The records should be repeated word for word, pictures excluded.

(Entries with scene source code)
§ §

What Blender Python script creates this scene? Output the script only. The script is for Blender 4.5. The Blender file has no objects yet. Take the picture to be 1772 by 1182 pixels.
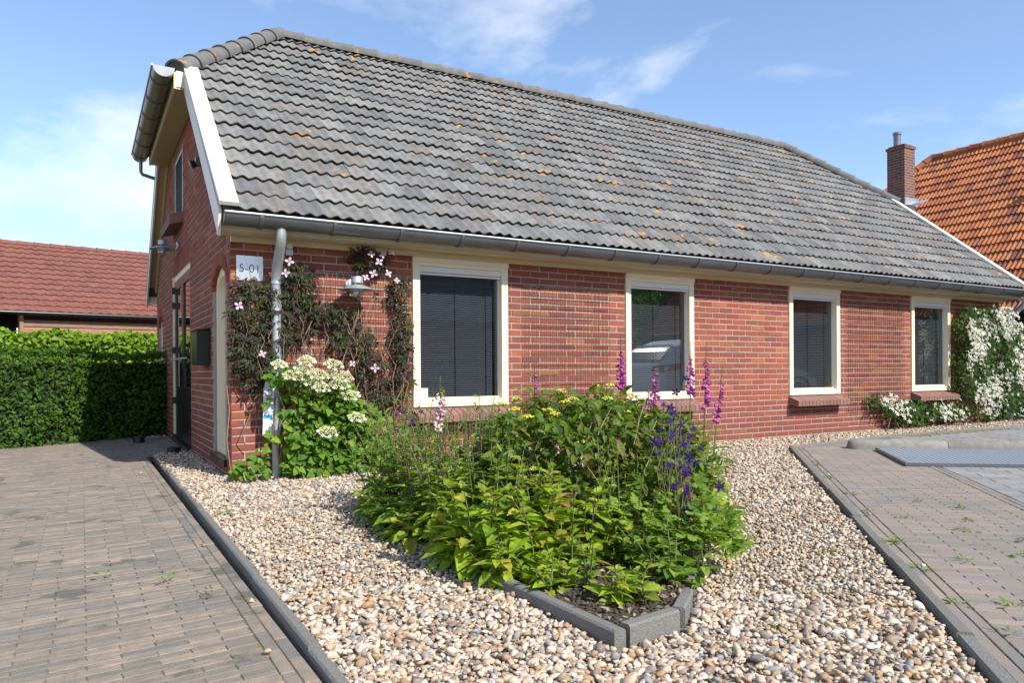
import bpy, math, random
import numpy as np
from mathutils import Vector, Matrix

R = random.Random(11)
rng = np.random.default_rng(11)
sc = bpy.context.scene
COL = sc.collection

# ------------------------------------------------------------------ camera
YAW, ROLL = 0.53, 0.0061
cam_d = bpy.data.cameras.new('camera')
cam = bpy.data.objects.new('camera', cam_d)
COL.objects.link(cam)
fw = Vector((math.sin(YAW), math.cos(YAW), 0)); rt = Vector((math.cos(YAW), -math.sin(YAW), 0)); up = Vector((0, 0, 1))
rt2 = rt * math.cos(ROLL) - up * math.sin(ROLL)
up2 = up * math.cos(ROLL) + rt * math.sin(ROLL)
m = Matrix((rt2, up2, -fw)).transposed().to_4x4()
m.translation = Vector((-1.0696, -6.4532, 0.855))
cam.matrix_world = m
cam_d.sensor_width = 36.0
cam_d.lens = 36.0 * 1270.2 / 1772.0
cam_d.shift_y = 51.43 / 1772.0
cam_d.clip_end = 3000.0
cam_d.clip_start = 0.05
sc.camera = cam
CAMP = np.array([-1.0696, -6.4532, 0.855])

# ------------------------------------------------------------------ sky, sun, exposure
SUNV = Vector((0.29, -1.13, 1.0)).normalized()
SUN_EL = math.asin(SUNV.z)
SUN_ROT = math.atan2(SUNV.x, SUNV.y)
world = bpy.data.worlds.new('World'); sc.world = world; world.use_nodes = True
wn = world.node_tree; wn.nodes.clear()
wo = wn.nodes.new('ShaderNodeOutputWorld'); bg = wn.nodes.new('ShaderNodeBackground')
sky = wn.nodes.new('ShaderNodeTexSky'); sky.sky_type = 'NISHITA'; sky.sun_disc = False
sky.sun_elevation = SUN_EL; sky.sun_rotation = SUN_ROT
sky.air_density = 1.0; sky.dust_density = 0.25; sky.ozone_density = 4.0
tc = wn.nodes.new('ShaderNodeTexCoord')
mp = wn.nodes.new('ShaderNodeMapping'); mp.inputs['Scale'].default_value = (1.0, 1.0, 2.2)
mp.inputs['Location'].default_value = (2.302, -1.0705, 0.157)
n1 = wn.nodes.new('ShaderNodeTexNoise'); n1.inputs['Scale'].default_value = 2.4; n1.inputs['Detail'].default_value = 9.0
n1.inputs['Roughness'].default_value = 0.55; n1.inputs['Distortion'].default_value = 0.35
cr = wn.nodes.new('ShaderNodeValToRGB')
cr.color_ramp.elements[0].position = 0.50; cr.color_ramp.elements[0].color = (0.05, 0.05, 0.05, 1)
cr.color_ramp.elements[1].position = 0.77; cr.color_ramp.elements[1].color = (1, 1, 1, 1)
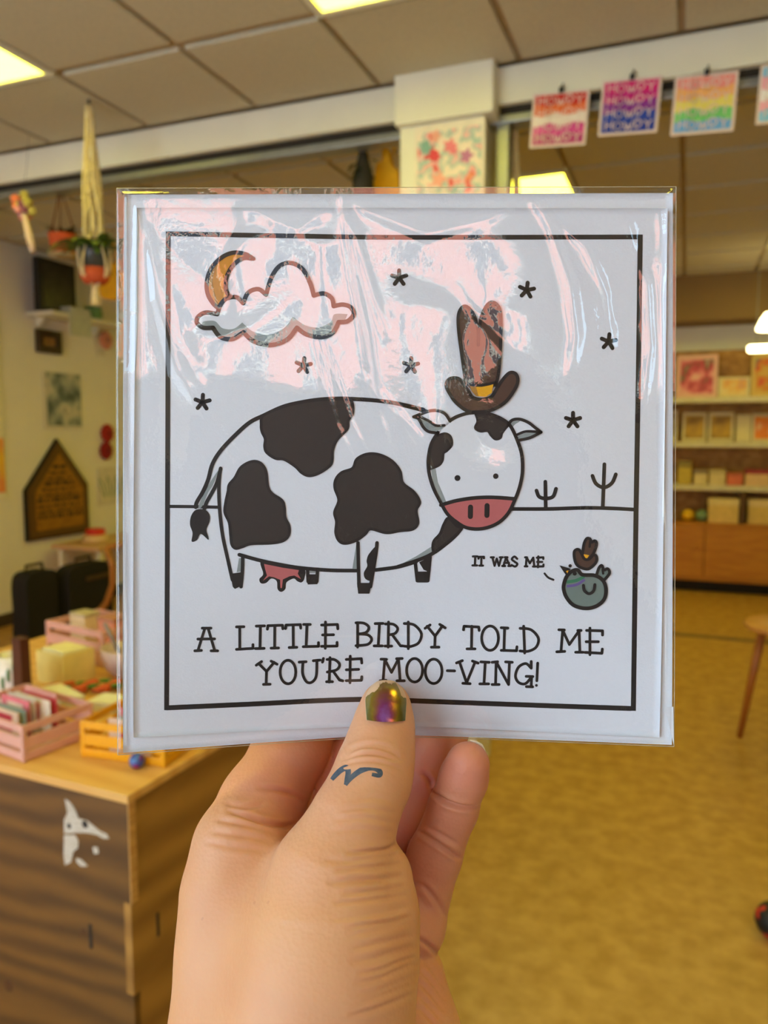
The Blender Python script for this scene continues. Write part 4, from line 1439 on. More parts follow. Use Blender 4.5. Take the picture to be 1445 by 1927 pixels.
# cow
cow = Print()
body = ZA([(118, 690), (125, 660), (160, 600), (190, 530), (215, 440), (265, 360), (350, 270), (430, 200), (510, 160), (620, 110), (720, 85), (830, 68), (950, 62), (1040, 65), (1150, 72), (1250, 85), (1350, 105), (1445, 130)]) + ZB([(100, 178), (200, 203), (255, 222)])
cow.stroke(body, 7.6, 3)
cow.stroke(ZA([(262, 465), (252, 560), (256, 700), (273, 850), (303, 990), (330, 1110)]), 6.6, 3)
cow.stroke(ZA([(262, 468), (240, 550), (210, 610), (182, 660), (168, 700)]), 7, 3)
cow.stroke(ZA([(370, 965), (490, 998), (620, 1025), (740, 1043), (900, 1055), (1052, 1057)]), 7, 3)
cow.stroke(ZA([(1160, 1053), (1290, 1035), (1400, 1002)]) + ZB([(80, 1060), (200, 1020), (275, 985), (350, 930), (400, 885), (428, 850)]), 7, 3)
cow.stroke(ZA([(390, 975), (388, 1060), (380, 1150)]), 6.6, 3)
cow.stroke(ZA([(765, 1055), (768, 1120)]), 6.6, 3)
cow.stroke(ZA([(822, 1057), (818, 1120)]), 6.6, 3)
cow.stroke(ZA([(1056, 896), (1058, 1000), (1062, 1150)]), 6.6, 4)
cow.stroke(ZA([(1166, 896), (1158, 970), (1128, 1150)]), 6.6, 4)
cow.stroke(ZB([(178, 1045), (188, 1135)]), 6.6, 3)
cow.stroke(ZB([(258, 1005), (245, 1135)]), 6.6, 3)
cow_o = cow.build('printed_cow', INK)
q = Print()
q.fill(ZA([(250, 478), (218, 560), (190, 605), (155, 685), (133, 690), (168, 605), (205, 540)]), 2)
q.fill(ZA([(368, 985), (388, 985), (385, 1062), (355, 1066)]), 2, False)
q.fill(ZA([(1046, 905), (1050, 1045), (1024, 1045)]), 2, False)
q.fill(ZA([(775, 1058), (812, 1060), (810, 1070), (775, 1070)]), 2, False)
q.fill(ZB([(90, 1050), (180, 1003), (268, 948), (278, 985), (200, 1020)]), 2, False)
q.build('cow_shade', GREY, cow_o)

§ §

RESULT FOR THIS EXERCISE:
What Blender Python script creates this scene? Output the script only. The script is for Blender 4.5. The Blender file has no objects yet. Take the picture to be 1772 by 1182 pixels.
import bpy, math, random
import numpy as np
from mathutils import Vector, Matrix

R = random.Random(11)
rng = np.random.default_rng(11)
sc = bpy.context.scene
COL = sc.collection

# ------------------------------------------------------------------ camera
YAW, ROLL = 0.53, 0.0061
cam_d = bpy.data.cameras.new('camera')
cam = bpy.data.objects.new('camera', cam_d)
COL.objects.link(cam)
fw = Vector((math.sin(YAW), math.cos(YAW), 0)); rt = Vector((math.cos(YAW), -math.sin(YAW), 0)); up = Vector((0, 0, 1))
rt2 = rt * math.cos(ROLL) - up * math.sin(ROLL)
up2 = up * math.cos(ROLL) + rt * math.sin(ROLL)
m = Matrix((rt2, up2, -fw)).transposed().to_4x4()
m.translation = Vector((-1.0696, -6.4532, 0.855))
cam.matrix_world = m
cam_d.sensor_width = 36.0
cam_d.lens = 36.0 * 1270.2 / 1772.0
cam_d.shift_y = 51.43 / 1772.0
cam_d.clip_end = 3000.0
cam_d.clip_start = 0.05
sc.camera = cam
CAMP = np.array([-1.0696, -6.4532, 0.855])

# ------------------------------------------------------------------ sky, sun, exposure
SUNV = Vector((0.29, -1.13, 1.0)).normalized()
SUN_EL = math.asin(SUNV.z)
SUN_ROT = math.atan2(SUNV.x, SUNV.y)
world = bpy.data.worlds.new('World'); sc.world = world; world.use_nodes = True
wn = world.node_tree; wn.nodes.clear()
wo = wn.nodes.new('ShaderNodeOutputWorld'); bg = wn.nodes.new('ShaderNodeBackground')
sky = wn.nodes.new('ShaderNodeTexSky'); sky.sky_type = 'NISHITA'; sky.sun_disc = False
sky.sun_elevation = SUN_EL; sky.sun_rotation = SUN_ROT
sky.air_density = 1.0; sky.dust_density = 0.25; sky.ozone_density = 4.0
tc = wn.nodes.new('ShaderNodeTexCoord')
mp = wn.nodes.new('ShaderNodeMapping'); mp.inputs['Scale'].default_value = (1.0, 1.0, 2.2)
mp.inputs['Location'].default_value = (2.302, -1.0705, 0.157)
n1 = wn.nodes.new('ShaderNodeTexNoise'); n1.inputs['Scale'].default_value = 2.4; n1.inputs['Detail'].default_value = 9.0
n1.inputs['Roughness'].default_value = 0.55; n1.inputs['Distortion'].default_value = 0.35
cr = wn.nodes.new('ShaderNodeValToRGB')
cr.color_ramp.elements[0].position = 0.50; cr.color_ramp.elements[0].color = (0.05, 0.05, 0.05, 1)
cr.color_ramp.elements[1].position = 0.77; cr.color_ramp.elements[1].color = (1, 1, 1, 1)
The Blender Python script for this scene continues. Write part 4, from line 1439 on. More parts follow. Use Blender 4.5. Take the picture to be 1445 by 1927 pixels.
# cow
cow = Print()
body = ZA([(118, 690), (125, 660), (160, 600), (190, 530), (215, 440), (265, 360), (350, 270), (430, 200), (510, 160), (620, 110), (720, 85), (830, 68), (950, 62), (1040, 65), (1150, 72), (1250, 85), (1350, 105), (1445, 130)]) + ZB([(100, 178), (200, 203), (255, 222)])
cow.stroke(body, 7.6, 3)
cow.stroke(ZA([(262, 465), (252, 560), (256, 700), (273, 850), (303, 990), (330, 1110)]), 6.6, 3)
cow.stroke(ZA([(262, 468), (240, 550), (210, 610), (182, 660), (168, 700)]), 7, 3)
cow.stroke(ZA([(370, 965), (490, 998), (620, 1025), (740, 1043), (900, 1055), (1052, 1057)]), 7, 3)
cow.stroke(ZA([(1160, 1053), (1290, 1035), (1400, 1002)]) + ZB([(80, 1060), (200, 1020), (275, 985), (350, 930), (400, 885), (428, 850)]), 7, 3)
cow.stroke(ZA([(390, 975), (388, 1060), (380, 1150)]), 6.6, 3)
cow.stroke(ZA([(765, 1055), (768, 1120)]), 6.6, 3)
cow.stroke(ZA([(822, 1057), (818, 1120)]), 6.6, 3)
cow.stroke(ZA([(1056, 896), (1058, 1000), (1062, 1150)]), 6.6, 4)
cow.stroke(ZA([(1166, 896), (1158, 970), (1128, 1150)]), 6.6, 4)
cow.stroke(ZB([(178, 1045), (188, 1135)]), 6.6, 3)
cow.stroke(ZB([(258, 1005), (245, 1135)]), 6.6, 3)
cow_o = cow.build('printed_cow', INK)
q = Print()
q.fill(ZA([(250, 478), (218, 560), (190, 605), (155, 685), (133, 690), (168, 605), (205, 540)]), 2)
q.fill(ZA([(368, 985), (388, 985), (385, 1062), (355, 1066)]), 2, False)
q.fill(ZA([(1046, 905), (1050, 1045), (1024, 1045)]), 2, False)
q.fill(ZA([(775, 1058), (812, 1060), (810, 1070), (775, 1070)]), 2, False)
q.fill(ZB([(90, 1050), (180, 1003), (268, 948), (278, 985), (200, 1020)]), 2, False)
q.build('cow_shade', GREY, cow_o)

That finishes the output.